## WRITTEN TASK
Give back the entire listing verbatim.

## GIVEN MATERIAL

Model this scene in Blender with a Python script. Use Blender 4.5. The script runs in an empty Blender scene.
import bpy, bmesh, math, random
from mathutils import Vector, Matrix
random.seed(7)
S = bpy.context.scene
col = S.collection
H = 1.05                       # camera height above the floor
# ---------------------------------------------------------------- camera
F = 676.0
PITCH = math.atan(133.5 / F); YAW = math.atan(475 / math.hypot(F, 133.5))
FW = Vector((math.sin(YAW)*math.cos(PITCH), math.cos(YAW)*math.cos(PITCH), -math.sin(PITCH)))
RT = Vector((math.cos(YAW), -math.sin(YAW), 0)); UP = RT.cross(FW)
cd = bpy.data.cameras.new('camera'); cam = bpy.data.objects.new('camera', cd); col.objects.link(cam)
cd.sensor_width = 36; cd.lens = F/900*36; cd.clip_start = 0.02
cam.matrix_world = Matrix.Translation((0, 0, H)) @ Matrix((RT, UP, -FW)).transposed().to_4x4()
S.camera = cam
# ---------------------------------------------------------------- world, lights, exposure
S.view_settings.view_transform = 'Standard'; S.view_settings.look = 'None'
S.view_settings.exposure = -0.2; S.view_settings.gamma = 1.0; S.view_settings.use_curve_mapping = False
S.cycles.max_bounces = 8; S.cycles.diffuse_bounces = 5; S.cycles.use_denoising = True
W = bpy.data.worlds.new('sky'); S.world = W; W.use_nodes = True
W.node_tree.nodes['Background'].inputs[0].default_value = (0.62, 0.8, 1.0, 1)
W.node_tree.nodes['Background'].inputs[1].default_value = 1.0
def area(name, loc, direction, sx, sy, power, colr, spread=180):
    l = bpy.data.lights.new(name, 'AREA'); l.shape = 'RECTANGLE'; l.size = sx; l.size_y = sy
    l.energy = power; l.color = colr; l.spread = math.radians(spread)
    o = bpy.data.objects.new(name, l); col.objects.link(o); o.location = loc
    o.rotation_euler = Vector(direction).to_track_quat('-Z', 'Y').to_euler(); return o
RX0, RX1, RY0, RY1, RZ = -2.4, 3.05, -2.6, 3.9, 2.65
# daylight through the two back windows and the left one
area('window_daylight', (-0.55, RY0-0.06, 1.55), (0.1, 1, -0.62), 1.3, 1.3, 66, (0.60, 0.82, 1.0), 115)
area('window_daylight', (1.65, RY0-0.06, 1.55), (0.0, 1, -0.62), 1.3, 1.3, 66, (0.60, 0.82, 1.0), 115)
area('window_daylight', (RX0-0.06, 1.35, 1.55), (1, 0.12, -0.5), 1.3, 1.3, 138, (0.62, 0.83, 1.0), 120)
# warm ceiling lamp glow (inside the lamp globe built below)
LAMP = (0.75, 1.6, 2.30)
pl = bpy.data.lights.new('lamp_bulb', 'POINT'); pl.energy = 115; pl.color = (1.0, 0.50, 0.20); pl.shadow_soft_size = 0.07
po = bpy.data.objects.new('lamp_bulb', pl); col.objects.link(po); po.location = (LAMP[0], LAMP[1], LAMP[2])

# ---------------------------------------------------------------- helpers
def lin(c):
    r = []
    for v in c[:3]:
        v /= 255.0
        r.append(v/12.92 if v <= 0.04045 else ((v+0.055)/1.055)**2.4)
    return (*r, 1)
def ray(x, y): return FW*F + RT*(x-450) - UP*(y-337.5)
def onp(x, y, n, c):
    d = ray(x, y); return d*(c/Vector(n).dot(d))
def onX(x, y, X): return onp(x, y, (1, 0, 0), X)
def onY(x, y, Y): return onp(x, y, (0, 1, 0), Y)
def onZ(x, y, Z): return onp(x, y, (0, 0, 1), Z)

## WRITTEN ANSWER
Model this scene in Blender with a Python script. Use Blender 4.5. The script runs in an empty Blender scene.
import bpy, bmesh, math, random
from mathutils import Vector, Matrix
random.seed(7)
S = bpy.context.scene
col = S.collection
H = 1.05                       # camera height above the floor
# ---------------------------------------------------------------- camera
F = 676.0
PITCH = math.atan(133.5 / F); YAW = math.atan(475 / math.hypot(F, 133.5))
FW = Vector((math.sin(YAW)*math.cos(PITCH), math.cos(YAW)*math.cos(PITCH), -math.sin(PITCH)))
RT = Vector((math.cos(YAW), -math.sin(YAW), 0)); UP = RT.cross(FW)
cd = bpy.data.cameras.new('camera'); cam = bpy.data.objects.new('camera', cd); col.objects.link(cam)
cd.sensor_width = 36; cd.lens = F/900*36; cd.clip_start = 0.02
cam.matrix_world = Matrix.Translation((0, 0, H)) @ Matrix((RT, UP, -FW)).transposed().to_4x4()
S.camera = cam
# ---------------------------------------------------------------- world, lights, exposure
S.view_settings.view_transform = 'Standard'; S.view_settings.look = 'None'
S.view_settings.exposure = -0.2; S.view_settings.gamma = 1.0; S.view_settings.use_curve_mapping = False
S.cycles.max_bounces = 8; S.cycles.diffuse_bounces = 5; S.cycles.use_denoising = True
W = bpy.data.worlds.new('sky'); S.world = W; W.use_nodes = True
W.node_tree.nodes['Background'].inputs[0].default_value = (0.62, 0.8, 1.0, 1)
W.node_tree.nodes['Background'].inputs[1].default_value = 1.0
def area(name, loc, direction, sx, sy, power, colr, spread=180):
    l = bpy.data.lights.new(name, 'AREA'); l.shape = 'RECTANGLE'; l.size = sx; l.size_y = sy
    l.energy = power; l.color = colr; l.spread = math.radians(spread)
    o = bpy.data.objects.new(name, l); col.objects.link(o); o.location = loc
    o.rotation_euler = Vector(direction).to_track_quat('-Z', 'Y').to_euler(); return o
RX0, RX1, RY0, RY1, RZ = -2.4, 3.05, -2.6, 3.9, 2.65
# daylight through the two back windows and the left one
area('window_daylight', (-0.55, RY0-0.06, 1.55), (0.1, 1, -0.62), 1.3, 1.3, 66, (0.60, 0.82, 1.0), 115)
area('window_daylight', (1.65, RY0-0.06, 1.55), (0.0, 1, -0.62), 1.3, 1.3, 66, (0.60, 0.82, 1.0), 115)
area('window_daylight', (RX0-0.06, 1.35, 1.55), (1, 0.12, -0.5), 1.3, 1.3, 138, (0.62, 0.83, 1.0), 120)
# warm ceiling lamp glow (inside the lamp globe built below)
LAMP = (0.75, 1.6, 2.30)
pl = bpy.data.lights.new('lamp_bulb', 'POINT'); pl.energy = 115; pl.color = (1.0, 0.50, 0.20); pl.shadow_soft_size = 0.07
po = bpy.data.objects.new('lamp_bulb', pl); col.objects.link(po); po.location = (LAMP[0], LAMP[1], LAMP[2])

# ---------------------------------------------------------------- helpers
def lin(c):
    r = []
    for v in c[:3]:
        v /= 255.0
        r.append(v/12.92 if v <= 0.04045 else ((v+0.055)/1.055)**2.4)
    return (*r, 1)
def ray(x, y): return FW*F + RT*(x-450) - UP*(y-337.5)
def onp(x, y, n, c):
    d = ray(x, y); return d*(c/Vector(n).dot(d))
def onX(x, y, X): return onp(x, y, (1, 0, 0), X)
def onY(x, y, Y): return onp(x, y, (0, 1, 0), Y)
def onZ(x, y, Z): return onp(x, y, (0, 0, 1), Z)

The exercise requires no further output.